'Few people alive at the time were more delightful, more ingenuous, more movingly lovely, and as it might happen, more savage than the girls of slender means.'
Emilia Fox reads Muriel Spark's rapier-witted portrait of the lives and loves of a group of genteel but down-at-heel young women in postwar London. In the so-called May of Teck Club, a boarding house for single ladies, life carries on as if the world were back to normal: elocution lessons, poetry recitals, jostling over suitors and the sharing of a single taffeta gown. But the war has ended and things are not normal and never again will be. Into this world arrives Nicholas Farringdon, a writer and anarchist, who is beguiled by these girls of slender means and their giddy, carefree lives.

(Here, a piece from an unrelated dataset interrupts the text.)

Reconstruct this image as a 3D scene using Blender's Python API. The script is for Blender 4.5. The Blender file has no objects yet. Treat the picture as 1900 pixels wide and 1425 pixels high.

This meeting, we soon learn, will end in his death.
Today: During her 'brain work', Jane encounters writer and anarchist, Nicholas Farringdon, whose arrival at the May of Teck Club causes something of a stir.
Spark's 1963 novel, Girls of Slender Means, has become a modern classic. AL Kennedy has called it: 'An uncompromisingly well-crafted book: lean, ironic, funny, penetrating, unsettling and very, very beautiful. Welcome to the English language as operated by an expert.'
Muriel Spark was an award-winning Scottish novelist and biographer, known best for her acclaimed novel The Prime of Miss Jean Brodie.